Get well soon Brian, sorry for all the questions.

I don't know either. Look at the Quark 125B and the original MMM: both used the same FETs and the same number of them, yet the Quark was rated for 25% higher current. I would really like to see it even try to pass 125A on a contiuous basis! Actually, I'd like to see the MM try to do its 100A as well, even though it's more realistically rated. Don't get me wrong, I really like both those ESCs and recommend them to anyone, but I think the rating is a bit "aggressive". People will push them, simple as that.

The problem with rating might be how an engineer would rate it vs how their marketing department would rate it, vs how a consumer understands that rating. Or maybe it's about how an engineer thinks the consumer will hear it, or how the marketing department thinks the engineering department is rating it, because, as we all know, most engineers tend to err on the side of caution, and so marketing will re-inflate the rating. lol, we could go in circles with this all day.

Or maybe, as you said, it's alien technology after all.
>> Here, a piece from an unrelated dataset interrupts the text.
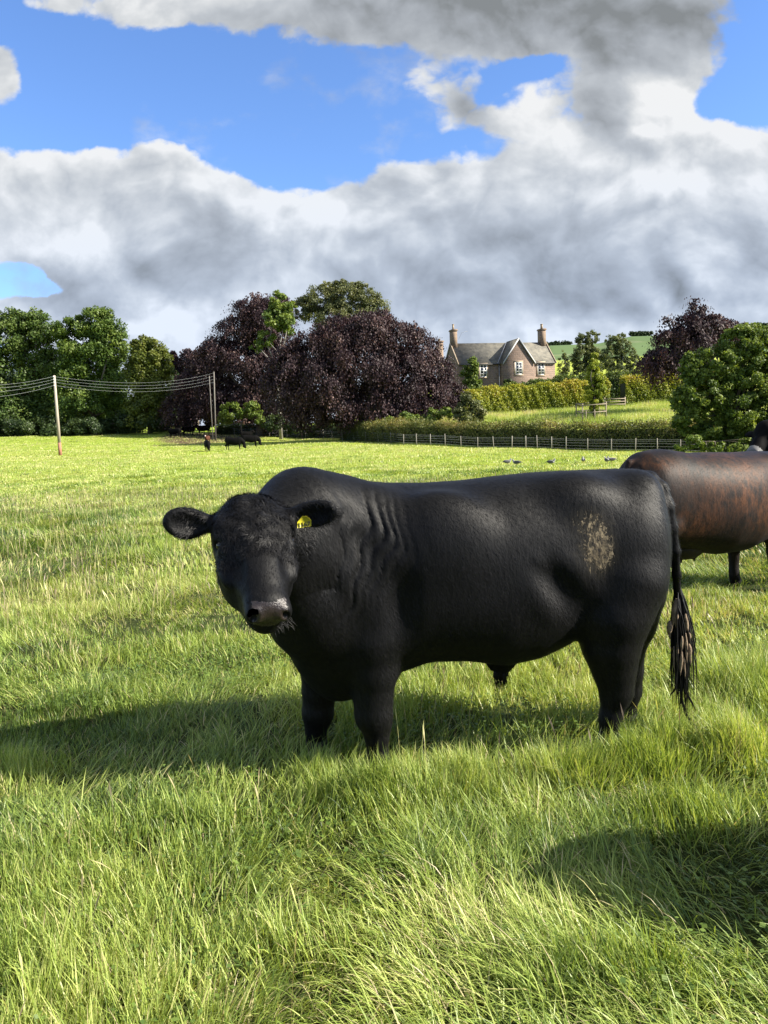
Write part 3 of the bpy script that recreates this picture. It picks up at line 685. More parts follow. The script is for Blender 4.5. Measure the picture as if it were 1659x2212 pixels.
    w1 = np.abs(np.sin(ph*38 + 2.4*np.sin(ph*13) + 1.3*np.sin(Z*5 + ph*6)))**.55; w2 = np.abs(np.sin(ph*74 + 1.3 + 2.2*np.sin(ph*17 + Z*4)))**.7
    B.F[sl] += ((.018*(1 - w1) + .006*(1 - w2))*msk).astype(np.float32)
    # furrows of the brow
    O, u, v, w = fr
    sl, X, Y, Z = B.region(O - .3, O + .3)
    hu = (X-O[0])*u[0] + (Y-O[1])*u[1] + (Z-O[2])*u[2]; hv = (X-O[0])*v[0] + (Y-O[1])*v[1] + (Z-O[2])*v[2]; hw_ = (X-O[0])*w[0] + (Y-O[1])*w[1] + (Z-O[2])*w[2]
    mk = np.exp(-((hv - .13)/.10)**2)*np.exp(-(hu/.13)**2)*np.clip((hw_ + .12)/.05, 0, 1)
    B.F[sl] += (.005*mk*(np.sin(hv*120 + 3*np.sin(hu*25)) + np.sin(hu*90 + 4*np.sin(hv*30)))*.6).astype(np.float32)
    V, Q = B.mesh(2)
    k = V[:, 2].min(); N = vnormals(V, Q)
    base = np.array([.42, 3.75, 0.0])
    root = empty('bull', tuple(base), 'big black bull in the foreground, head turned to the camera, dried mud on its rump', 'bull')
    # nose pad faces get the bare wet skin
    fc = V[Q].mean(1); d = fc - O; lu, lv, lw = d @ u, d @ v, d @ w
    pad = ((lv > .455 - .02*(np.abs(lu)/.06)**2) & (lw > -.118) & (np.abs(lu) < .062) & (lw < -.01)) & ~((np.hypot((np.abs(lu)-.057)/.010, (lw+.058)/.015) < 1))
    lowz = fc[:, 2] < .075
    mi = np.where(pad, 1, np.where(lowz, 2, 0))
    mp = BP(1292, 1188, -.3) - base; m2 = BP(1262, 1200, -.3) - base; m3 = BP(1270, 1120, -.3) - base; mt = BP(1458, 1210, -.04) - base
    black = coat_material('black_coat', (.0011, .0011, .0013), (.0033, .0033, .0039), mud=[(mp[0], mp[1], mp[2], .074, .100, .86), (m2[0], m2[1], m2[2], .17, .22, .40), (m3[0], m3[1], m3[2], .14, .08, .42), (mt[0], mt[1], mt[2], .03, .2, .35)])
    body = link('body', np_mesh('bull_body', V - base, Q, None, None, mi), [black, NOSE_M, HOOF_M], root, True)
    # eyes
    for q in (-1, 1):
        e = MB(); e.ball(L(q*.131, .147, -.089), .0205, 14, 10); e.build('eye', EYE_M, root, True, base)
    # coat hairs
    def flow(p): 
        f = np.zeros_like(p); f[:, 0] = .55; f[:, 2] = -.75; f[:, 1] = .1; return f
    keep = (V[:, 2] > .12); Vk, Nk = V[keep], N[keep]
    dh = Vk - O; onhead = (np.linalg.norm(dh - .2*v, axis=1) < .36)
    body_sel = ~onhead
    v1 = flat_fur(Vk[body_sel], Nk[body_sel], 210000, .020, .0013, flow, .16, 3, .22)
    # curly hair on the poll and forehead, short hair over the face
    hd = dh[onhead]; Vh, Nh = Vk[onhead], Nk[onhead]; lv, lw, lu = hd @ v, hd @ w, hd @ u
    curl = (lv < .25) & (Nh @ w > -.1) & (np.abs(lu) < .15)
    nopad = ~((lv > .43) & (lw > -.14))
    # fringes on the ears
    lw_ = lw; eyed = np.sqrt((np.abs(lu) - .135)**2 + (lv - .147)**2 + (lw + .088)**2) > .040; curl = curl & eyed; nopad = nopad & eyed
    ears = (np.abs(lu) > .17) & (lv < .25)
    v2 = flat_fur(Vh[curl], Nh[curl], 14000, .022, .0018, lambda p: np.tile(v, (len(p), 1)) + .7*np.stack([np.sin(p[:, 2]*70 + p[:, 0]*40), np.cos(p[:, 0]*60), np.sin(p[:, 0]*80)], -1), .5, 4, .5)
    v3 = flat_fur(Vh[nopad], Nh[nopad], 16000, .012, .0014, lambda p: np.tile(v, (len(p), 1)), .3, 5, .3)
    v4 = flat_fur(Vh[ears], Nh[ears], 2200, .026, .0016, lambda p: np.sign((p - O) @ u)[:, None]*u + np.array([0, 0, -.5]), .7, 6, .5)
    g = join_geo([v1, v2, v3, v4]); link('coat', np_mesh('coat', g[0] - base, g[1], g[2]), HAIR_M, root)
    # whiskers and chin hair
    for sd in (-1, 1):
      wk = MB()
      for _ in range(30):
          q = sd; s0 = L(q*random.uniform(.03, .092), random.uniform(.44, .50), random.uniform(-.19, -.10)); o_ = (q*u*random.uniform(.1, .9) + v*random.uniform(.3, .9) - w*random.uniform(-.2, .6)); o_ /= np.linalg.norm(o_); ln = random.uniform(.012, .032)
          wk.tube([s0 - o_*.01, s0 + o_*ln*.6, s0 + o_*ln + np.array([0, 0, -.008])], [.0010, .0007, .0003], 3)
      wk.build('whiskers', simple('whisker', (.02, .02, .022), (.06, .058, .055), 40, .6, spec=.15), root, False, base)
    # sheath hair
    sh = MB()
    for _ in range(110):
        a = BP(1083 + random.uniform(-13, 11), 1440, random.uniform(-.03, .03)); L_ = random.uniform(.05, .115)
        b = a + np.array([random.uniform(-.02, .02), random.uniform(-.02, .02), -L_]); sh.tube([a, (a+b)/2 + np.array([random.uniform(-.008, .008), 0, 0]), b], [.0035, .0028, .0006], 4)
    sh.build('sheath_hair', HAIR_M, root, False, base)
    # tail switch with dried mud locks
    sw = MB()
    for i in range(330):
        x0 = random.gauss(0, 5); y0 = random.uniform(1255, 1310); ln = random.uniform(.45, 1.0); xe = 1475 + x0*1.6 + random.gauss(0, 8)*ln; ye = y0 + (1540 - y0)*ln + random.uniform(-15, 6)
        off = -.04 + random.gauss(0, .018); pts = []
        for j in range(7):
            f = j/6; px = (1464 + x0*.35)*(1-f) + xe*f + math.sin(f*math.pi)*(3 + x0*.8) + math.sin(f*9 + i)*1.6; py = y0*(1-f) + ye*f
            pts.append(BP(px, py, off))
        sw.tube(pts, [.003, .0034, .0034, .003, .0024, .0016, .0005], 4)
    for (xa, ya, xb, yb) in [(1462, 1480, 1447, 1503), (1484, 1500, 1501, 1535), (1480, 1540, 1497, 1575), (1474, 1520, 1484, 1545)]:
        for k_ in range(5):
            j = random.uniform(-2, 2); sw.tube([BP(1468, ya - 50, -.04), BP(xa + j, ya, -.05), BP((xa+xb)/2 + j + 2, (ya+yb)/2, -.05), BP(xb + j, yb, -.05)], [.003, .003, .0022, .0005], 4)
    sw.build('tail_switch', HAIR_M, root, False, base)
    for (x, y, x2, y2, r_, off) in [(1461, 1297, 1453, 1345, .018, -.075), (1447, 1345, 1446, 1368, .016, -.07), (1462, 1320, 1461, 1350, .009, -.085), (1480, 1330, 1487, 1362, .012, -.075), (1488, 1368, 1492, 1385, .008, -.07), (1474, 1378, 1471, 1402, .009, -.085),
                                (1480, 1372, 1484, 1420, .009, -.085), (1489, 1395, 1491, 1425, .012, -.075), (1473, 1412, 1470, 1448, .010, -.085), (1463, 1390, 1462, 1425, .007, -.08), (1478, 1425, 1480, 1455, .006, -.08), (1455, 1400, 1456, 1440, .006, -.07)]:
        off -= .002; a = BP(x, y - 4, off); b = BP(x2, y2 + 12, off + .01); m_ = MB(); n = 7; pts = [a + (b-a)*k_/(n-1) + np.array([random.uniform(-.002, .002), random.uniform(-.002, .002), 0]) for k_ in range(n)]
        m_.tube(pts, [r_*q for q in (.35, .75, .95, .85, .65, .4, .12)], 8); m_.build('mud_clump', MUD_M, root, True, base)
    # ear tag: yellow flap with its management number
    c = P(656, 1128, 2.985); tu = np.array([.98, .15, .10]); tu /= np.linalg.norm(tu); tn = np.array([.15, -.98, -.1]); tv = np.cross(tn, tu); tv /= np.linalg.norm(tv)
    if tv[2] < 0: tv = -tv
    tn = np.cross(tu, tv)
    if tn[1] > 0: tn = -tn
    prof = [(-.027, -.020), (.027, -.020), (.030, .004), (.014, .022), (-.002, .024), (-.024, .004)]
    Vt = [c + a*tu + b*tv + s*tn for s in (0, -.002) for (a, b) in prof]; m_ = MB(); n = 6
    m_.add(Vt, [[i, (i+1) % n, (i+1) % n + n, i + n] for i in range(n)], [[0, i, i+1] for i in range(1, n-1)] + [[n, n+i+1, n+i] for i in range(1, n-1)])
    tg = m_.build('ear_tag', TAG_M, root, False, base)
    cu = bpy.data.curves.new('tag_number', 'FONT'); cu.body = '1167'; cu.size = .024; cu.extrude = .0004; cu.align_x = 'CENTER'; cu.offset = .0006
    to = bpy.data.objects.new('tmp', cu); COL.objects.link(to)
    dg = bpy.context.evaluated_depsgraph_get(); me = bpy.data.meshes.new_from_object(to.evaluated_get(dg)); bpy.data.objects.remove(to)
    vs = np.array([x.co[:] for x in me.vertices]); Wv = c - base + vs[:, :1]*tu + (vs[:, 1:2] - .017)*tv + tn*.0012 + vs[:, 2:3]*tn
    me.vertices.foreach_set('co', Wv.astype(np.float32).ravel()); me.materials.clear(); link('tag_number', me, INK_M, tg)
    return root
build_bull()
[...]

Heck, there could be tiny aliens actually inside the FETs doing the work and all that jargon about silicon and gates and source/drain and rdson, yadda yadda yadda is all just technobabble to confuse and distract us.

BTW: Takedown, sorry about the thread hijack.

[lutach]

I really hope that all the manufacturers can start teaching everyone how to use their electronics properly. I try my best to help people achieve a fun and safe set up. All I get sometimes there is an ignorant fool(s) who thinks he knows how this stuff works only because he has one. I've been messing with brushless since 1994 when I got my Aveox system and I'm still learning. I also think I was the first one to actually use a 12,000mAh lipo pack and guess what, I got so much crap and people telling me it's too much, but hold on when MA came out with their 12,000mAh everyone went nuts. One of the reasons why I never bothered getting my own lipos made and the other is the common sense factor that has burned houses, cars and many other things down .

I do apologize for hijacking this thread as well.